Par conséquent, la Cour de cassation juge que dans l’hypothèse où une donation est faite par le de cujus à son héritier par l’interposition d’une société, le rapport est dû « à proportion du capital qu’il détient ». Autrement dit elle estime de manière fictive que la donation est directement consentie à l’héritier qui a, ensuite, apporté le bien à la société. Le rapport est dû à concurrence de la valeur des parts de l’héritier dans la société et correspondant au capital investi à l’issue de la donation.
Ainsi, la Haute juridiction élude la question de l’interposition de la société dans la mesure où elle considère de manière fictive que la donation a été faite directement à l’héritier qui l’a par la suite apporté à la société.

Cette interprétation est critiquable car au regard des faits il ne nous est pas permis d’attester que le de cujus était doté d’une intention libérale au moment de la conclusion du contrat de location-gérance, le codicille relevant seulement l’absence de restitution du matériel depuis 2004. L’intention libérale du de cujus semble être déduite de l’impossibilité matérielle de dissocier le fonds de celui de la société. Car l’on aurait pu faire valoir l’article 853 du Code civil qui dispose que l’héritier n’est pas tenu au rapport des profits tirés de conventions passées avec le de cujus.
Nous n’aborderons pas ici le rappel fiscal des mutations successives, donation puis apport à la société.

L’on aurait pu imaginer d’autres qualifications :
Créance de la succession envers la société.
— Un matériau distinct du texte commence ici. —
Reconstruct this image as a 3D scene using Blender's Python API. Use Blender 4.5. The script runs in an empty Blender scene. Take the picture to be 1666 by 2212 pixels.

Manifestement la restitution du fonds et notamment de son matériel et marchandises paraissait impossible dans la mesure où les équipements étaient désormais indissociables de ceux de la société. De nombreuses années s’étant écoulées… Cette qualification semble avoir été écartée en raison des contraintes matérielles. Or, pour rappel, l’article 858 du Code civil dispose que le rapport se fait en valeur, sauf disposition contraire.
Recel successoral. Il nous est permis d’imaginer que la société s’étant gardée de restituer le matériel, l’héritier par cet intermédiaire aurait distrait le fonds de la succession. Cette qualification n’a pas non plus retenu l’attention, peut-être car ce dernier était dépourvu d’intention de distraire le fonds dans la mesure où celui-ci se confond depuis de nombreuses années avec celui de sa société et que le de cujus n’a pas demandé sa restitution.

Voyons ce que les différentes qualifications auraient comme conséquences sur la part des héritiers :
Donation indirecte Créance sur la succession Recel successoral
Le rapport du fonds se fait en valeur dans l’actif successoral.
Le bénéficiaire verse une soulte à ses cohéritiers à proportion de leurs droits dans la succession.
La créance de restitution est intégrée à l’actif successoral. Néanmoins, la restitution doit s’opérer en nature.
Les héritiers se partagent les biens à concurrence de leurs droits dans la succession.
Le bien distrait est intégré dans l’actif successoral.
L’héritier receleur est privé de tout droit sur le bien recelé.
 
La solution semble avoir été dictée par des considérations matérielles, cependant peut-on vraiment considérer qu’il y a eu donation indirecte ? De prime abord, le de cujus ne semble pas avoir eu d’intention libérale à l’égard de son fils et de sa société, puisque la convention de location-gérance était réelle et régulièrement exécutée jusqu’en 1991. Comme précédemment indiqué, le codicille fait état d’une restitution qui n’a jamais eu lieu mais qui aurait dû l’être. Imaginons alors qu’il s’infère de la négligence du de cujus à se prévaloir de la restitution du matériel, un intention libérale… Cette interprétation ne justifie cependant pas la méthode d’évaluation du rapport dictée par la Cour, à savoir la proportion des droits de l’héritier dans le capital social.